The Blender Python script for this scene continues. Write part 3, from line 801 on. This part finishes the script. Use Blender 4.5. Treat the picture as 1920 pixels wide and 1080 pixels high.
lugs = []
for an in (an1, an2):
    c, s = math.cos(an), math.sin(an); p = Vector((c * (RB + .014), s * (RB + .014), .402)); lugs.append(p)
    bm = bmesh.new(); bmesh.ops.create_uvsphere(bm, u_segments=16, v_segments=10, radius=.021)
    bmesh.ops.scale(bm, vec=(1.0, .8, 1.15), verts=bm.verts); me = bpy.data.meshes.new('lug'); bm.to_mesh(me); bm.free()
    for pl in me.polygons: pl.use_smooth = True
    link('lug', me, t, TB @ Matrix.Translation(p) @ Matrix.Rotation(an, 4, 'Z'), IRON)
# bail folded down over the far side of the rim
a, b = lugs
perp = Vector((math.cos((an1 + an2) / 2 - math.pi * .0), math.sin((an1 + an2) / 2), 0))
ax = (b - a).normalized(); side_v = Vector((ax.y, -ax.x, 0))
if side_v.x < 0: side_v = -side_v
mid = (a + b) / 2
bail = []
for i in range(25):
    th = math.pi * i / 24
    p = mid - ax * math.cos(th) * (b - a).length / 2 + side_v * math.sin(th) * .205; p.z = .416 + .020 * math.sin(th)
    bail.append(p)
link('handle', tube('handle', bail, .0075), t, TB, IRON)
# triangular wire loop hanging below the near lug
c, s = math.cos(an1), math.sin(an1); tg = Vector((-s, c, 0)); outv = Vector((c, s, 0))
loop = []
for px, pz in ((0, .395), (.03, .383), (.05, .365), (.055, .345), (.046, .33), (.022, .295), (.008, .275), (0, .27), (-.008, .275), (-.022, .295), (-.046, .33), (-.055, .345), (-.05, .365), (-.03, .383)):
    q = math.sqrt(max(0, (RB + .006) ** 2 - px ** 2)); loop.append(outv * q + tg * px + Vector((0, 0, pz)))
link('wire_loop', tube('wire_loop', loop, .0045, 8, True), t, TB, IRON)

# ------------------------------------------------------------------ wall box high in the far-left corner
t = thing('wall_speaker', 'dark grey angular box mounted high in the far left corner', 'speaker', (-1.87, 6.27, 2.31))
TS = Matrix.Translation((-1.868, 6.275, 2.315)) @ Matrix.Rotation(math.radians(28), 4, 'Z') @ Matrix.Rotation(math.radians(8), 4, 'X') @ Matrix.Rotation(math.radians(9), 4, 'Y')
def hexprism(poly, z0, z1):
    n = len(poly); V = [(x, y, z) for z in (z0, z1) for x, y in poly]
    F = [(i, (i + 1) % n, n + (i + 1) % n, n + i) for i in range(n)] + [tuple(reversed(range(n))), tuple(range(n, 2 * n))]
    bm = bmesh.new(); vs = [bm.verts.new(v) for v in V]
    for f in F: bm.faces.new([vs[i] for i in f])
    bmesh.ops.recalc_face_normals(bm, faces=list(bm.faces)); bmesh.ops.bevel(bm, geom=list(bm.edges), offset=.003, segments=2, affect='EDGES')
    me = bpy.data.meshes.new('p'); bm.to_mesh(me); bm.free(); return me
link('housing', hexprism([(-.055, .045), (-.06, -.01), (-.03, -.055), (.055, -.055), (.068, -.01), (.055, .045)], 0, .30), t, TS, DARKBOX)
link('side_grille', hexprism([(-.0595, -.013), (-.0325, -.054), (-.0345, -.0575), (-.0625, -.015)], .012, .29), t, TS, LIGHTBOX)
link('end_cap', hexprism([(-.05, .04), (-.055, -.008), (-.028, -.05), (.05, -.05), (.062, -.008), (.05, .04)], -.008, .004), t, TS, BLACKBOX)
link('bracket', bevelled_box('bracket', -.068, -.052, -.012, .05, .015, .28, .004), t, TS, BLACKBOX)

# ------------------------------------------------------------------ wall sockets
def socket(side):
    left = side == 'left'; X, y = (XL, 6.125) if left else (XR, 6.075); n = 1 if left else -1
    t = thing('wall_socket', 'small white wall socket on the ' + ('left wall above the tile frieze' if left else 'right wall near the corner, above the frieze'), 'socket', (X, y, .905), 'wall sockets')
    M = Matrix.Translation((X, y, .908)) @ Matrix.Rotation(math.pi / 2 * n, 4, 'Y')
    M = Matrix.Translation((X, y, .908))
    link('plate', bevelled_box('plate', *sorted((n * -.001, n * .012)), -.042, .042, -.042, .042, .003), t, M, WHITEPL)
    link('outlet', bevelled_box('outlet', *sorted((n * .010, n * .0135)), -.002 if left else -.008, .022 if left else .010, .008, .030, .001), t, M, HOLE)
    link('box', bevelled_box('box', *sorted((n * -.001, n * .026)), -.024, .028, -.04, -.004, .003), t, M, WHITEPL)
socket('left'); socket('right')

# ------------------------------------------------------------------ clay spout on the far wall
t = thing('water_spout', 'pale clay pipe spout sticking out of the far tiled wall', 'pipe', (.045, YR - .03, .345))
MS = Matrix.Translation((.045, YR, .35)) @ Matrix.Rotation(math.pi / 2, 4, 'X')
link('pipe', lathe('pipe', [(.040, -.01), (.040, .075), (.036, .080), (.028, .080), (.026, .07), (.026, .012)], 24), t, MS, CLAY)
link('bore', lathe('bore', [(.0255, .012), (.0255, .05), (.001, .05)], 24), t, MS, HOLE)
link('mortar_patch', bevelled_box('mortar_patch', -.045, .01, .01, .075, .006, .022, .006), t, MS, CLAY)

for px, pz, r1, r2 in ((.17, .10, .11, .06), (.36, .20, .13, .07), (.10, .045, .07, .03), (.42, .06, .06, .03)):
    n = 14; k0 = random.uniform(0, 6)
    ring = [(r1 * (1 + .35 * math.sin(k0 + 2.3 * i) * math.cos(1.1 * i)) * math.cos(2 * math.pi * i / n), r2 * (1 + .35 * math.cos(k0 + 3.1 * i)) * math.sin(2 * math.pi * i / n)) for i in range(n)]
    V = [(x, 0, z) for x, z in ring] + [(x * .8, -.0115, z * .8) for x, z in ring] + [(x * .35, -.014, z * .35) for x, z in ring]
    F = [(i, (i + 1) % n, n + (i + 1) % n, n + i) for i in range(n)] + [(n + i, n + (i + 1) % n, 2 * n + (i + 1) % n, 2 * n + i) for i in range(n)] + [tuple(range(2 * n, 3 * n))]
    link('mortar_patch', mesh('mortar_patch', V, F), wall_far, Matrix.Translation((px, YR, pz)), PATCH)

────────────────────────────────────────

*Exercise requirements*:
Write the data out again in full and exactly.

*Output for this task*:
The Blender Python script for this scene continues. Write part 3, from line 801 on. This part finishes the script. Use Blender 4.5. Treat the picture as 1920 pixels wide and 1080 pixels high.
lugs = []
for an in (an1, an2):
    c, s = math.cos(an), math.sin(an); p = Vector((c * (RB + .014), s * (RB + .014), .402)); lugs.append(p)
    bm = bmesh.new(); bmesh.ops.create_uvsphere(bm, u_segments=16, v_segments=10, radius=.021)
    bmesh.ops.scale(bm, vec=(1.0, .8, 1.15), verts=bm.verts); me = bpy.data.meshes.new('lug'); bm.to_mesh(me); bm.free()
    for pl in me.polygons: pl.use_smooth = True
    link('lug', me, t, TB @ Matrix.Translation(p) @ Matrix.Rotation(an, 4, 'Z'), IRON)
# bail folded down over the far side of the rim
a, b = lugs
perp = Vector((math.cos((an1 + an2) / 2 - math.pi * .0), math.sin((an1 + an2) / 2), 0))
ax = (b - a).normalized(); side_v = Vector((ax.y, -ax.x, 0))
if side_v.x < 0: side_v = -side_v
mid = (a + b) / 2
bail = []
for i in range(25):
    th = math.pi * i / 24
    p = mid - ax * math.cos(th) * (b - a).length / 2 + side_v * math.sin(th) * .205; p.z = .416 + .020 * math.sin(th)
    bail.append(p)
link('handle', tube('handle', bail, .0075), t, TB, IRON)
# triangular wire loop hanging below the near lug
c, s = math.cos(an1), math.sin(an1); tg = Vector((-s, c, 0)); outv = Vector((c, s, 0))
loop = []
for px, pz in ((0, .395), (.03, .383), (.05, .365), (.055, .345), (.046, .33), (.022, .295), (.008, .275), (0, .27), (-.008, .275), (-.022, .295), (-.046, .33), (-.055, .345), (-.05, .365), (-.03, .383)):
    q = math.sqrt(max(0, (RB + .006) ** 2 - px ** 2)); loop.append(outv * q + tg * px + Vector((0, 0, pz)))
link('wire_loop', tube('wire_loop', loop, .0045, 8, True), t, TB, IRON)

# ------------------------------------------------------------------ wall box high in the far-left corner
t = thing('wall_speaker', 'dark grey angular box mounted high in the far left corner', 'speaker', (-1.87, 6.27, 2.31))
TS = Matrix.Translation((-1.868, 6.275, 2.315)) @ Matrix.Rotation(math.radians(28), 4, 'Z') @ Matrix.Rotation(math.radians(8), 4, 'X') @ Matrix.Rotation(math.radians(9), 4, 'Y')
def hexprism(poly, z0, z1):
    n = len(poly); V = [(x, y, z) for z in (z0, z1) for x, y in poly]
    F = [(i, (i + 1) % n, n + (i + 1) % n, n + i) for i in range(n)] + [tuple(reversed(range(n))), tuple(range(n, 2 * n))]
    bm = bmesh.new(); vs = [bm.verts.new(v) for v in V]
    for f in F: bm.faces.new([vs[i] for i in f])
    bmesh.ops.recalc_face_normals(bm, faces=list(bm.faces)); bmesh.ops.bevel(bm, geom=list(bm.edges), offset=.003, segments=2, affect='EDGES')
    me = bpy.data.meshes.new('p'); bm.to_mesh(me); bm.free(); return me
link('housing', hexprism([(-.055, .045), (-.06, -.01), (-.03, -.055), (.055, -.055), (.068, -.01), (.055, .045)], 0, .30), t, TS, DARKBOX)
link('side_grille', hexprism([(-.0595, -.013), (-.0325, -.054), (-.0345, -.0575), (-.0625, -.015)], .012, .29), t, TS, LIGHTBOX)
link('end_cap', hexprism([(-.05, .04), (-.055, -.008), (-.028, -.05), (.05, -.05), (.062, -.008), (.05, .04)], -.008, .004), t, TS, BLACKBOX)
link('bracket', bevelled_box('bracket', -.068, -.052, -.012, .05, .015, .28, .004), t, TS, BLACKBOX)

# ------------------------------------------------------------------ wall sockets
def socket(side):
    left = side == 'left'; X, y = (XL, 6.125) if left else (XR, 6.075); n = 1 if left else -1
    t = thing('wall_socket', 'small white wall socket on the ' + ('left wall above the tile frieze' if left else 'right wall near the corner, above the frieze'), 'socket', (X, y, .905), 'wall sockets')
    M = Matrix.Translation((X, y, .908)) @ Matrix.Rotation(math.pi / 2 * n, 4, 'Y')
    M = Matrix.Translation((X, y, .908))
    link('plate', bevelled_box('plate', *sorted((n * -.001, n * .012)), -.042, .042, -.042, .042, .003), t, M, WHITEPL)
    link('outlet', bevelled_box('outlet', *sorted((n * .010, n * .0135)), -.002 if left else -.008, .022 if left else .010, .008, .030, .001), t, M, HOLE)
    link('box', bevelled_box('box', *sorted((n * -.001, n * .026)), -.024, .028, -.04, -.004, .003), t, M, WHITEPL)
socket('left'); socket('right')

# ------------------------------------------------------------------ clay spout on the far wall
t = thing('water_spout', 'pale clay pipe spout sticking out of the far tiled wall', 'pipe', (.045, YR - .03, .345))
MS = Matrix.Translation((.045, YR, .35)) @ Matrix.Rotation(math.pi / 2, 4, 'X')
link('pipe', lathe('pipe', [(.040, -.01), (.040, .075), (.036, .080), (.028, .080), (.026, .07), (.026, .012)], 24), t, MS, CLAY)
link('bore', lathe('bore', [(.0255, .012), (.0255, .05), (.001, .05)], 24), t, MS, HOLE)
link('mortar_patch', bevelled_box('mortar_patch', -.045, .01, .01, .075, .006, .022, .006), t, MS, CLAY)

for px, pz, r1, r2 in ((.17, .10, .11, .06), (.36, .20, .13, .07), (.10, .045, .07, .03), (.42, .06, .06, .03)):
    n = 14; k0 = random.uniform(0, 6)
    ring = [(r1 * (1 + .35 * math.sin(k0 + 2.3 * i) * math.cos(1.1 * i)) * math.cos(2 * math.pi * i / n), r2 * (1 + .35 * math.cos(k0 + 3.1 * i)) * math.sin(2 * math.pi * i / n)) for i in range(n)]
    V = [(x, 0, z) for x, z in ring] + [(x * .8, -.0115, z * .8) for x, z in ring] + [(x * .35, -.014, z * .35) for x, z in ring]
    F = [(i, (i + 1) % n, n + (i + 1) % n, n + i) for i in range(n)] + [(n + i, n + (i + 1) % n, 2 * n + (i + 1) % n, 2 * n + i) for i in range(n)] + [tuple(range(2 * n, 3 * n))]
    link('mortar_patch', mesh('mortar_patch', V, F), wall_far, Matrix.Translation((px, YR, pz)), PATCH)